### Directions
From the first line of the data down to and including the line with "CM = Euler(cam.rotation_euler).to_matrix()", copy everything exactly, leaving out pictures.

Entries with scene source code:

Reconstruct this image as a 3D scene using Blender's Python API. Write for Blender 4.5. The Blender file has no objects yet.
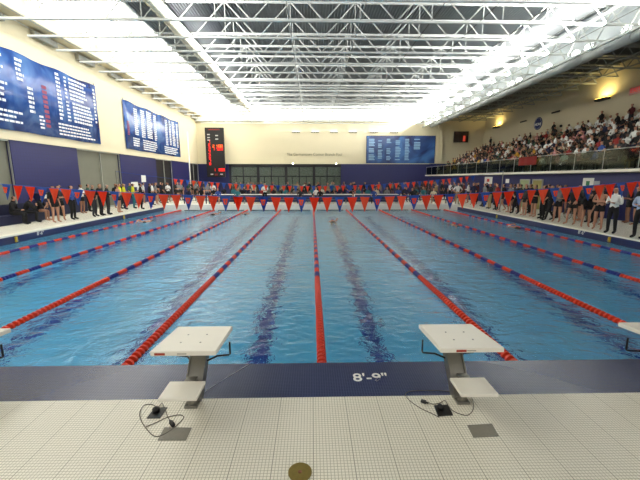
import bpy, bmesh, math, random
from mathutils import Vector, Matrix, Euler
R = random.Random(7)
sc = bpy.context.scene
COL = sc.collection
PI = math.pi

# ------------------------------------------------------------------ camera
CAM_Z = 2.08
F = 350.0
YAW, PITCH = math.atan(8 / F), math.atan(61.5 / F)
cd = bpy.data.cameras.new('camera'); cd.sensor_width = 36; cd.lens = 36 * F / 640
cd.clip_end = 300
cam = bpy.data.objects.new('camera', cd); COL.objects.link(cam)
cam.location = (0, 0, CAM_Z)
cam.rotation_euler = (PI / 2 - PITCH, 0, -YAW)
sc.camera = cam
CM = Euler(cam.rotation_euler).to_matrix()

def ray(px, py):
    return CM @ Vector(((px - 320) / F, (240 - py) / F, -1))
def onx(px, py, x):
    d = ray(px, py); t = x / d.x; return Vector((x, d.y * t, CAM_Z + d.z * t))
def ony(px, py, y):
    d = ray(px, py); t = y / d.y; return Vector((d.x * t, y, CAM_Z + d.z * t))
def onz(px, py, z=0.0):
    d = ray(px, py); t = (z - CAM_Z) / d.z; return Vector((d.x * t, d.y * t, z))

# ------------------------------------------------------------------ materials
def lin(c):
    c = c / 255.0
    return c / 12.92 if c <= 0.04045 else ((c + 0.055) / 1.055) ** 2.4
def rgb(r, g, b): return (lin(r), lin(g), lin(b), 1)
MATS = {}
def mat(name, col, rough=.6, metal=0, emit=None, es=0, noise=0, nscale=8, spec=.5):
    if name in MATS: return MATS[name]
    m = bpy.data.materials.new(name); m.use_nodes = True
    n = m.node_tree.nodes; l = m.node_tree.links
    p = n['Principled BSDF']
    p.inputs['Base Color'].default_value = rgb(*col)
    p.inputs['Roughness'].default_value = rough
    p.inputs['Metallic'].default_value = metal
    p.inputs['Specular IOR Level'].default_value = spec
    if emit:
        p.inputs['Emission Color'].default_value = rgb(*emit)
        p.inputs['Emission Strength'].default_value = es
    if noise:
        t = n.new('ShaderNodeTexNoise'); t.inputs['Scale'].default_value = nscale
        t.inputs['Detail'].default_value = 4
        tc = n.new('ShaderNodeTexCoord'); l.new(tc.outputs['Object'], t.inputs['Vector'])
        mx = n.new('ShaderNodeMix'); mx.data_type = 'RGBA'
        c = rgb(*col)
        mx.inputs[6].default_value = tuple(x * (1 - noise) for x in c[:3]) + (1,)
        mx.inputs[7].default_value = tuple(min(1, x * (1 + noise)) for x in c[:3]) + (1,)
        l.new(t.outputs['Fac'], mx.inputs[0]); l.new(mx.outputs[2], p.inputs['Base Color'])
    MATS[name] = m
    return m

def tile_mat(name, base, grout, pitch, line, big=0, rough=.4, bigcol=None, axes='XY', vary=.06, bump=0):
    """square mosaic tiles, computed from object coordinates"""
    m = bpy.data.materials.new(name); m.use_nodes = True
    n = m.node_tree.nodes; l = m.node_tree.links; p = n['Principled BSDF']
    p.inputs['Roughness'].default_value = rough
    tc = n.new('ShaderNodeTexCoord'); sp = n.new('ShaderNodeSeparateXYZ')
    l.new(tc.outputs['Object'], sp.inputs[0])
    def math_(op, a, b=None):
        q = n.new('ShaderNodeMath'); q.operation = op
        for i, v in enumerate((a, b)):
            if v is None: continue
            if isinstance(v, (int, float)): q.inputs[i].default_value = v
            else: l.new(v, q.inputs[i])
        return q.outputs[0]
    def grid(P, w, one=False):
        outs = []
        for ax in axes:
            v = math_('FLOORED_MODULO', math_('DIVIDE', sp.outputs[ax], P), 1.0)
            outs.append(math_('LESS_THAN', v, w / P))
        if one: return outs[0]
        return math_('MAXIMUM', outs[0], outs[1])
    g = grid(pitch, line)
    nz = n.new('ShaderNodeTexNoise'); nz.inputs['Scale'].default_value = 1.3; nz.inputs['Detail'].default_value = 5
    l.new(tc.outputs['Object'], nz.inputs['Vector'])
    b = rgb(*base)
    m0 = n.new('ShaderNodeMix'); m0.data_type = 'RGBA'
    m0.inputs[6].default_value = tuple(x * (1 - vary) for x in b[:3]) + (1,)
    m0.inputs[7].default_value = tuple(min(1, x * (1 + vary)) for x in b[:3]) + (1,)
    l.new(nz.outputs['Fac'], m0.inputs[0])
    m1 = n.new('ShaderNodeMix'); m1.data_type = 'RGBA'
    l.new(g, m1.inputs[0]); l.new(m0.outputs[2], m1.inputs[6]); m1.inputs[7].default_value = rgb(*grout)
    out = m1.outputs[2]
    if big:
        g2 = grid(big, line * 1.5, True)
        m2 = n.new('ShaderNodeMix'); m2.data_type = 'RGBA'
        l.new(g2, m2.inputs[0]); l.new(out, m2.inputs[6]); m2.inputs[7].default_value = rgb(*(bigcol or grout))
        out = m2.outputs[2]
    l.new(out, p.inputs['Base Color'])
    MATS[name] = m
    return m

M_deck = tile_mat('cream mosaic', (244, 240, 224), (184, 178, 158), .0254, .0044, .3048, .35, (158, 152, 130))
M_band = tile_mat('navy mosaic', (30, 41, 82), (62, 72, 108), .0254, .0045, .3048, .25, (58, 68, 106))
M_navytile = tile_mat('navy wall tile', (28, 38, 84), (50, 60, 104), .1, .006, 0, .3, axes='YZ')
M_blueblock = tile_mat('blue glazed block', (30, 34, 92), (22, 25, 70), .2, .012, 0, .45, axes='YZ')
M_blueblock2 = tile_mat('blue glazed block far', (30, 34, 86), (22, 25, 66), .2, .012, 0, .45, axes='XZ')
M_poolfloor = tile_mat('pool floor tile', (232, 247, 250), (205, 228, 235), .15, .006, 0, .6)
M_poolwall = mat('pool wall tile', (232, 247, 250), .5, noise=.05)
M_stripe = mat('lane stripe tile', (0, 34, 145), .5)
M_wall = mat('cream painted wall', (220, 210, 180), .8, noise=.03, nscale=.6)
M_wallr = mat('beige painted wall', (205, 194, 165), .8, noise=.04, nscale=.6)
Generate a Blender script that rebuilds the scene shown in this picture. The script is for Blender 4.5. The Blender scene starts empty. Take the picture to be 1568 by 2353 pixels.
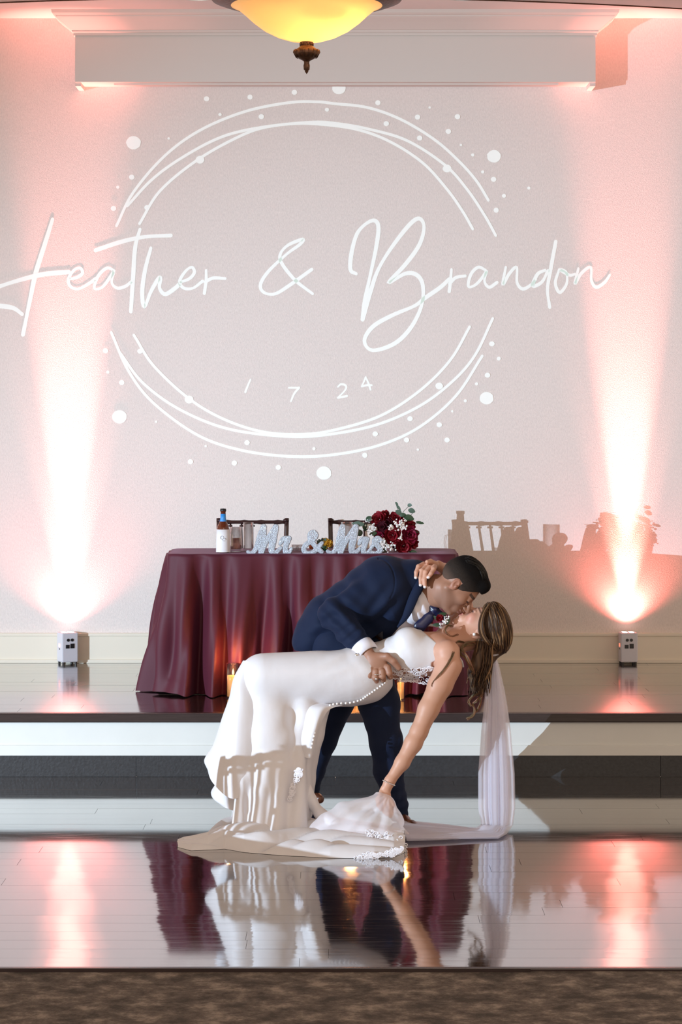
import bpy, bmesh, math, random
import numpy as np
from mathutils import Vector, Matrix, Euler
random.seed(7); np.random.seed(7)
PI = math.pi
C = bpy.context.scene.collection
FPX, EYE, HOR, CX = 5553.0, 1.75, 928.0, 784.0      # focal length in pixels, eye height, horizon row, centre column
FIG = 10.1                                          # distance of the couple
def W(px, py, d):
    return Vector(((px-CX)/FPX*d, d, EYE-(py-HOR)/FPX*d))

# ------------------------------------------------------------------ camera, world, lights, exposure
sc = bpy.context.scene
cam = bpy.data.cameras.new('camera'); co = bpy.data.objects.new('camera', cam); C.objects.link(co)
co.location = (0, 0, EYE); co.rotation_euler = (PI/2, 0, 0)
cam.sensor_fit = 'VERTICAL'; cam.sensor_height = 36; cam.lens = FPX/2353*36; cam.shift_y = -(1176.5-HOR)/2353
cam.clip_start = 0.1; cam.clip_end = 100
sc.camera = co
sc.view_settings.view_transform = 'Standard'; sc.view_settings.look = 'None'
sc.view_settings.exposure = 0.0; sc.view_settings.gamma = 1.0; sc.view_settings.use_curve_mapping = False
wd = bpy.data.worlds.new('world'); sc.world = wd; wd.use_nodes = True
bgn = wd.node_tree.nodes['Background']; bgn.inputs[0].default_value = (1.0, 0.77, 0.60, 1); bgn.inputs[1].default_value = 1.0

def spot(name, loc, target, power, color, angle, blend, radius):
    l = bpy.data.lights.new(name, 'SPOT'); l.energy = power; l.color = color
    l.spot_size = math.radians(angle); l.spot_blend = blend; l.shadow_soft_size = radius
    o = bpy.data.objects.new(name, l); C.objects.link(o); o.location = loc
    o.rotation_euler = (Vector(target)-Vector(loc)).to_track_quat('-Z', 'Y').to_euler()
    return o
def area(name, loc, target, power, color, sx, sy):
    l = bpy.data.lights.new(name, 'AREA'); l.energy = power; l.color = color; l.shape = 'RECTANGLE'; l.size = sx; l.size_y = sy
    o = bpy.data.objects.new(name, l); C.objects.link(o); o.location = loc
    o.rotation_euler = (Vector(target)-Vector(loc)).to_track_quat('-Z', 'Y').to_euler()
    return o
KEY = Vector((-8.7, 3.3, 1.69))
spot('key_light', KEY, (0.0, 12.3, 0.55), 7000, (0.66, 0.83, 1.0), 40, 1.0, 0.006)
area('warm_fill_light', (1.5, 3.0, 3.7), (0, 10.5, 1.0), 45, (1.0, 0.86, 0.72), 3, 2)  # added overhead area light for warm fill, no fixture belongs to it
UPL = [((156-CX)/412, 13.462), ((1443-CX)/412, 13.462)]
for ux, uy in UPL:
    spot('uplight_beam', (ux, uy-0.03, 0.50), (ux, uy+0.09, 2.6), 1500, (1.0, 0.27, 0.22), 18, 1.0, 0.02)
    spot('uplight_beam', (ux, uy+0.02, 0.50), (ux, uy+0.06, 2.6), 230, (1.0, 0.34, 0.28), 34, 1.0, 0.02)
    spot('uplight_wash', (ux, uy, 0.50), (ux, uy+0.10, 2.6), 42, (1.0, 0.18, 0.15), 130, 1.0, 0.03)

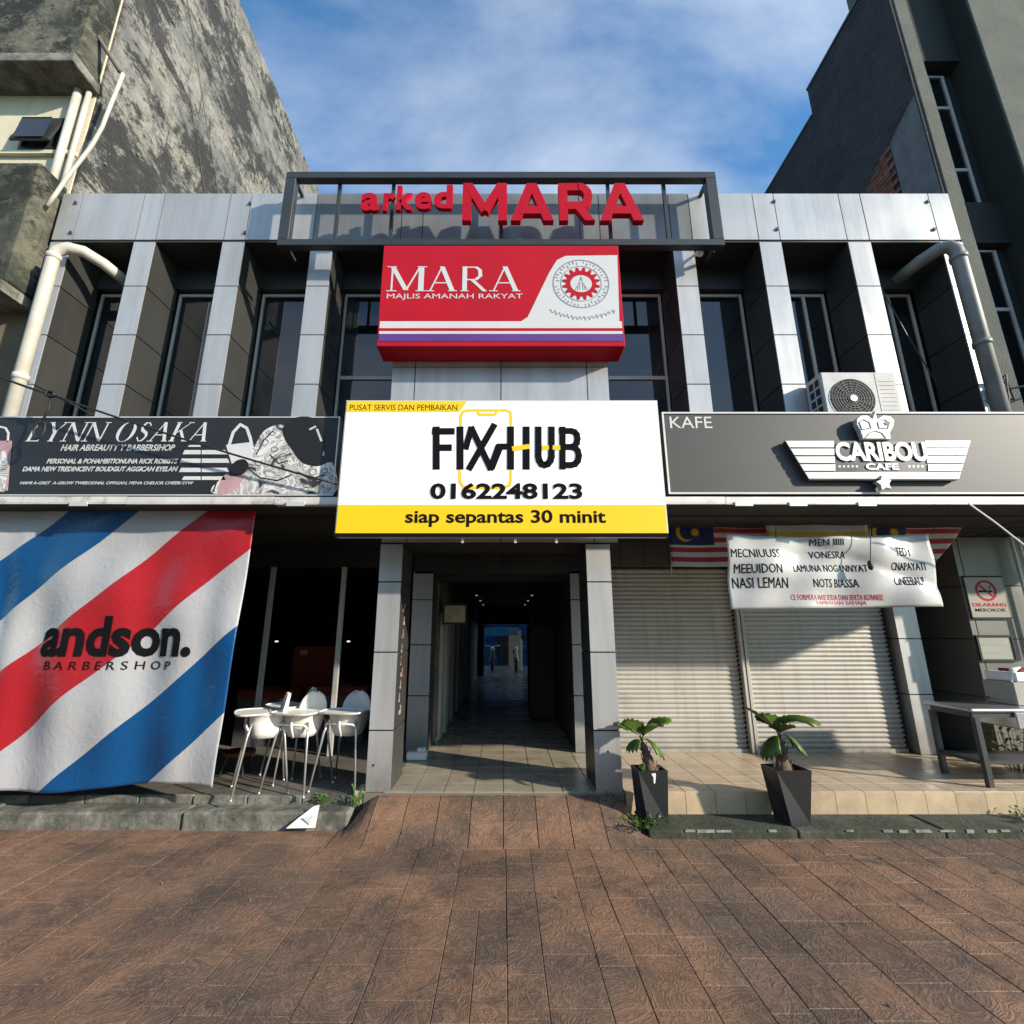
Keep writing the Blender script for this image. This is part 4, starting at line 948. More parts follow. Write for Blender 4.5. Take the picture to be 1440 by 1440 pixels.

### Solution for this task
Reconstruct this image as a 3D scene using Blender's Python API. Write for Blender 4.5. The Blender file has no objects yet.
import bpy, bmesh, math, random
from mathutils import Vector, Matrix, Euler
R = random.Random(7)
sc = bpy.context.scene
COL = sc.collection
PI = math.pi

# ------------------------------------------------------------------ camera
CAM_Z = 2.08
F = 350.0
YAW, PITCH = math.atan(8 / F), math.atan(61.5 / F)
cd = bpy.data.cameras.new('camera'); cd.sensor_width = 36; cd.lens = 36 * F / 640
cd.clip_end = 300
cam = bpy.data.objects.new('camera', cd); COL.objects.link(cam)
cam.location = (0, 0, CAM_Z)
cam.rotation_euler = (PI / 2 - PITCH, 0, -YAW)
sc.camera = cam
CM = Euler(cam.rotation_euler).to_matrix()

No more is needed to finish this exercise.